Houston fans were mad about that one and I don’t blame them, as it’s possible to agree with the result but also criticize the inconsistent process that got us there. Wednesday’s Olson play was far, far more convincing than Laureano’s, but didn’t get the same benefit of the doubt. We see obvious mistakes ignored, seemingly correct calls reversed on minute phantom details, and everything in between. That randomness is the primary issue.

Other sports seem to have figured this out. The NBA makes good use of replay, and my only complaint is that I wish they could utilize it more to change foul calls. I don’t follow the NFL and NHL as closely but they seem to do fine, and so do tennis, soccer, and many others with the Hawk-Eye system. Why can’t baseball get it right, after so many years of using it?

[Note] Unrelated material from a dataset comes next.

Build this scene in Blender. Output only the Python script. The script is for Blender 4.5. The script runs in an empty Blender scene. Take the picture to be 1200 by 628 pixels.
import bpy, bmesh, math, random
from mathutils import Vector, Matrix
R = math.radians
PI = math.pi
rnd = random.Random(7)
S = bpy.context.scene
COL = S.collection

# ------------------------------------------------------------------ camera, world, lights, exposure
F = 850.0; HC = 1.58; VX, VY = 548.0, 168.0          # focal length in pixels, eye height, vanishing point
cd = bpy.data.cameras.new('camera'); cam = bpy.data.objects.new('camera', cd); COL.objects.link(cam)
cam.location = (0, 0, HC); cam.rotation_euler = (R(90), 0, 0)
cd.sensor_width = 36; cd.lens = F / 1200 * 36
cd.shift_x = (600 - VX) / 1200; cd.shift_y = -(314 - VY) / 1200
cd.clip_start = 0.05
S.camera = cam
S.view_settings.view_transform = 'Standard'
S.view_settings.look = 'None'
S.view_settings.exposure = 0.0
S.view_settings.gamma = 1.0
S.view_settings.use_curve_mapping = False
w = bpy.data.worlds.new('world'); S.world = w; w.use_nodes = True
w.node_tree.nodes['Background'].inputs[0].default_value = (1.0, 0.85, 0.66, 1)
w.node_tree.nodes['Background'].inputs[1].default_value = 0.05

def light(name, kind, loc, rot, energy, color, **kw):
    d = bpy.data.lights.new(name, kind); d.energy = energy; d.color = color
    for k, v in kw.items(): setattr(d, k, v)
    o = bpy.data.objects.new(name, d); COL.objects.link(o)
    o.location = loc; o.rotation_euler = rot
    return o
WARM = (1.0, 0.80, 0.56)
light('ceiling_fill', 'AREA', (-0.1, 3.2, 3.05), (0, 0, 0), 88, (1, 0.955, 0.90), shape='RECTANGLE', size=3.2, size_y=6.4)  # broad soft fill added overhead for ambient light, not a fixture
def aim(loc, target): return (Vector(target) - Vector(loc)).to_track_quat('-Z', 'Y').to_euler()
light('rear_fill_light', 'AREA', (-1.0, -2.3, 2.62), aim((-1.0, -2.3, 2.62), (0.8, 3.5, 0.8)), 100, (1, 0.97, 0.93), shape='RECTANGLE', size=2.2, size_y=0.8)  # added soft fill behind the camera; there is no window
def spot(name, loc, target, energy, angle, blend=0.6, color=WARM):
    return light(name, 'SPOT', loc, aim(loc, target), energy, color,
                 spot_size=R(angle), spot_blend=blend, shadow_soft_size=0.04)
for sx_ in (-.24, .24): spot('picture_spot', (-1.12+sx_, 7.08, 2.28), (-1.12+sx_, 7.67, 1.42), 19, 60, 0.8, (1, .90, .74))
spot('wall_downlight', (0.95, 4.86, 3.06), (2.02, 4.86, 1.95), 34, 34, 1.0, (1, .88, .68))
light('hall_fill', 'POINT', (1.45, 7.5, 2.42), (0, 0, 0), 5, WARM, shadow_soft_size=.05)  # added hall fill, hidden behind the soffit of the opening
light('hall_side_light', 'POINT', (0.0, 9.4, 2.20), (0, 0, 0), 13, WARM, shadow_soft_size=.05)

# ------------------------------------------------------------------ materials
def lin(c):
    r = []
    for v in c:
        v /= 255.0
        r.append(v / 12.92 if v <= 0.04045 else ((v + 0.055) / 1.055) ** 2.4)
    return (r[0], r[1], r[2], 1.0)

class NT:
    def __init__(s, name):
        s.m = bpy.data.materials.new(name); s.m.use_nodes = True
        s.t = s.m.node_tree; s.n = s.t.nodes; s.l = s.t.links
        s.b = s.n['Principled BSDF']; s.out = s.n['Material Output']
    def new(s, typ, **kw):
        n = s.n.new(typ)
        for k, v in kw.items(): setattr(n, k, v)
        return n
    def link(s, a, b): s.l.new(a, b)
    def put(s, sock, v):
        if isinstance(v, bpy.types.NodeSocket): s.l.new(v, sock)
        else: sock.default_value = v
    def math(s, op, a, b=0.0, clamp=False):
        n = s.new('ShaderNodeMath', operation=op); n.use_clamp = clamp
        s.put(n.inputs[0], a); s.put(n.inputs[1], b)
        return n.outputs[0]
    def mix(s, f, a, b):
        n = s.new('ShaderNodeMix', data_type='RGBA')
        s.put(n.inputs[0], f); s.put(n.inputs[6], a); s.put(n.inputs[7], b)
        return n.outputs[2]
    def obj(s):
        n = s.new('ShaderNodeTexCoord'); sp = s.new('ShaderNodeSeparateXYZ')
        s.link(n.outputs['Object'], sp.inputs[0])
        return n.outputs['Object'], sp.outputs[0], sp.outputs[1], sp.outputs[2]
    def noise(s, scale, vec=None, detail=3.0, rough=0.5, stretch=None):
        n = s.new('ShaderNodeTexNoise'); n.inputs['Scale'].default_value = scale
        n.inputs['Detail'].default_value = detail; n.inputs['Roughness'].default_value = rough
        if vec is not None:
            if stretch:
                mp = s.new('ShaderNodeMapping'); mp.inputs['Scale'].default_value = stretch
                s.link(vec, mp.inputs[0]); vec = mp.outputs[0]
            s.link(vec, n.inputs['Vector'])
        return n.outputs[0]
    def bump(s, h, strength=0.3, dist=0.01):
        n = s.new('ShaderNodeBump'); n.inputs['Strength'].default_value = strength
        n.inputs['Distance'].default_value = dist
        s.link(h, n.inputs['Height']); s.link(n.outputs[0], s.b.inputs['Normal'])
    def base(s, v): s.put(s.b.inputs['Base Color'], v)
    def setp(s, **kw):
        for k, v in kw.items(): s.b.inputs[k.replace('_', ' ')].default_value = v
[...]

This is something MLB should really care about. It’s not just a bad look, but the specific way it’s bad — it feels old and outdated and anachronistic, all wrapped within the stuffy atmosphere of a lack of transparency. (Why was Olson out? Because. The XFL has innovated in this area.) All of that is one more on the list of small flaws that will turn off the youth market whom the league so desperately wants to capture, one who is interested in using technology to optimize their lives and won’t find charm in the aw-shucks of Joe West stubbornly sticking to an objectively incorrect judgment just because it’s artisinally made.

Over in the NBA they get the three-point line right every. single. time, and you can post highlights on social media without takedown notices. Is MLB interested in keeping up? If so, then getting with the times on accurate replay review is a better place to start than, say, warping the rules of the game for pace-of-play purposes, and it will also simultaneously appease the already existing fan base rather than pissing them off like all the other recent wild ideas. Get on it, Rob.